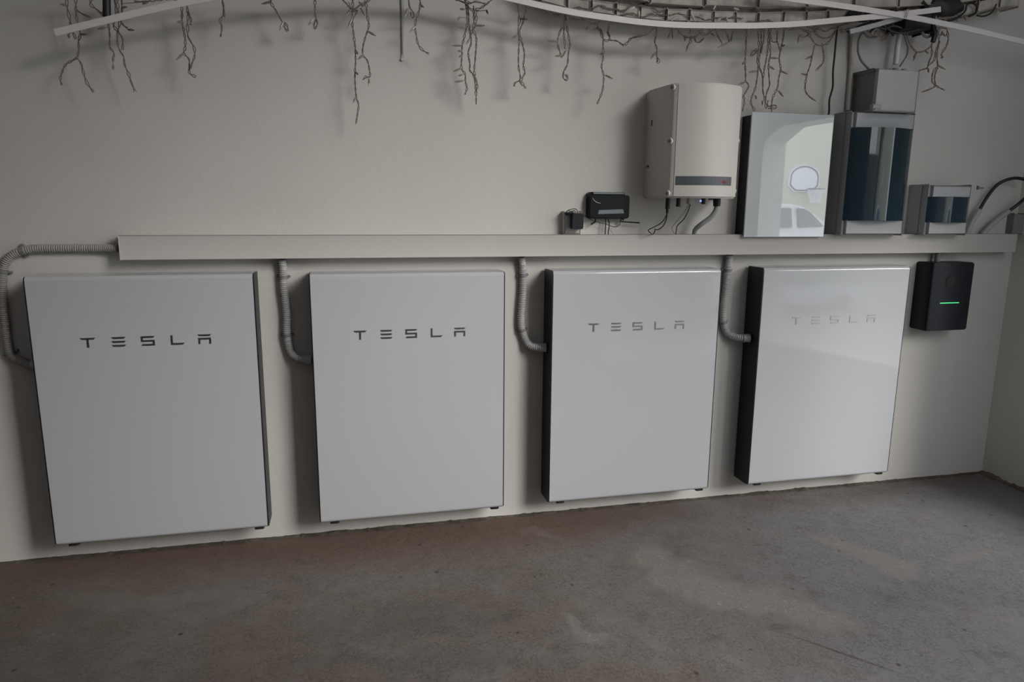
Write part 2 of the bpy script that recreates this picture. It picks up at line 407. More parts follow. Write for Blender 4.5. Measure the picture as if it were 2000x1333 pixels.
# ================================================================== BATTERY PANELS
PW, PH, PT, PD = .755, 1.0031, .1199, .13285
def profile(inset=0, r=.016):
    # outline in (y, z): front is -y, room side rounded
    y0, y1 = -PD+inset, -PD+PT
    return [(y1, inset), (y1, PH-inset)] + [(y0+r-r*math.sin(math.radians(a)), PH-inset-r+r*math.cos(math.radians(a))) for a in range(0, 91, 15)] + \
           [(y0+r-r*math.cos(math.radians(a)), inset+r-r*math.sin(math.radians(a))) for a in range(0, 91, 15)]
def letters():
    out = []; y0, y1 = -PD-.0012, -PD+.001
    def poly(pts, x): prism(out[-1], [(x+a, .7475+b) for a, b in pts], 1, y0, y1)
    H = .0355; t = .0068
    out.append(BM()); x = .158
    poly([(0, H), (.049, H), (.044, H-t), (.005, H-t)], x); poly([(.0205, 0), (.0275, 0), (.0275, H-t-.0002), (.0205, H-t-.0002)], x)
    out.append(BM()); x = .2590
    for z in (H, H/2+t/2, t): poly([(0, z), (.0465, z), (.0415, z-t), (.005, z-t)], x)
    out.append(BM()); x = .3560
    poly([(0, H), (.046, H), (.041, H-t), (0, H-t)], x); poly([(0, H/2+t/2), (t, H/2+t/2), (t, H-t-.0001), (0, H-t-.0001)], x)
    poly([(0, H/2+t/2-.0001), (.0455, H/2+t/2-.0001), (.0455, H/2-t/2), (0, H/2-t/2)], x)
    poly([(.0387, t), (.0455, t), (.0455, H/2-t/2-.0001), (.0387, H/2-t/2-.0001)], x); poly([(0, 0), (.0455, 0), (.0455, t-.0001), (.005, t-.0001)], x)
    out.append(BM()); x = .4555
    poly([(0, t), (t, t), (t, H), (0, H)], x); poly([(0, 0), (.041, 0), (.046, t-.0001), (0, t-.0001)], x)
    out.append(BM()); x = .5480
    poly([(0, H), (.046, H), (.041, H-t), (.005, H-t)], x)
    hb = H-t-.006
    poly([(.001, hb), (.045, hb), (.045, hb-t), (.001, hb-t)], x); poly([(.001, 0), (.001+t, 0), (.001+t, hb-t-.0001), (.001, hb-t-.0001)], x); poly([(.045-t, 0), (.045, 0), (.045, hb-t-.0001), (.045-t, hb-t-.0001)], x)
    return out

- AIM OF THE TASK
Copy out the whole listing exactly, and don't carry over any pictures.

- COMPLETE OUTPUT
Write part 2 of the bpy script that recreates this picture. It picks up at line 407. More parts follow. Write for Blender 4.5. Measure the picture as if it were 2000x1333 pixels.
# ================================================================== BATTERY PANELS
PW, PH, PT, PD = .755, 1.0031, .1199, .13285
def profile(inset=0, r=.016):
    # outline in (y, z): front is -y, room side rounded
    y0, y1 = -PD+inset, -PD+PT
    return [(y1, inset), (y1, PH-inset)] + [(y0+r-r*math.sin(math.radians(a)), PH-inset-r+r*math.cos(math.radians(a))) for a in range(0, 91, 15)] + \
           [(y0+r-r*math.cos(math.radians(a)), inset+r-r*math.sin(math.radians(a))) for a in range(0, 91, 15)]
def letters():
    out = []; y0, y1 = -PD-.0012, -PD+.001
    def poly(pts, x): prism(out[-1], [(x+a, .7475+b) for a, b in pts], 1, y0, y1)
    H = .0355; t = .0068
    out.append(BM()); x = .158
    poly([(0, H), (.049, H), (.044, H-t), (.005, H-t)], x); poly([(.0205, 0), (.0275, 0), (.0275, H-t-.0002), (.0205, H-t-.0002)], x)
    out.append(BM()); x = .2590
    for z in (H, H/2+t/2, t): poly([(0, z), (.0465, z), (.0415, z-t), (.005, z-t)], x)
    out.append(BM()); x = .3560
    poly([(0, H), (.046, H), (.041, H-t), (0, H-t)], x); poly([(0, H/2+t/2), (t, H/2+t/2), (t, H-t-.0001), (0, H-t-.0001)], x)
    poly([(0, H/2+t/2-.0001), (.0455, H/2+t/2-.0001), (.0455, H/2-t/2), (0, H/2-t/2)], x)
    poly([(.0387, t), (.0455, t), (.0455, H/2-t/2-.0001), (.0387, H/2-t/2-.0001)], x); poly([(0, 0), (.0455, 0), (.0455, t-.0001), (.005, t-.0001)], x)
    out.append(BM()); x = .4555
    poly([(0, t), (t, t), (t, H), (0, H)], x); poly([(0, 0), (.041, 0), (.046, t-.0001), (0, t-.0001)], x)
    out.append(BM()); x = .5480
    poly([(0, H), (.046, H), (.041, H-t), (.005, H-t)], x)
    hb = H-t-.006
    poly([(.001, hb), (.045, hb), (.045, hb-t), (.001, hb-t)], x); poly([(.001, 0), (.001+t, 0), (.001+t, hb-t-.0001), (.001, hb-t-.0001)], x); poly([(.045-t, 0), (.045, 0), (.045, hb-t-.0001), (.045-t, hb-t-.0001)], x)
    return out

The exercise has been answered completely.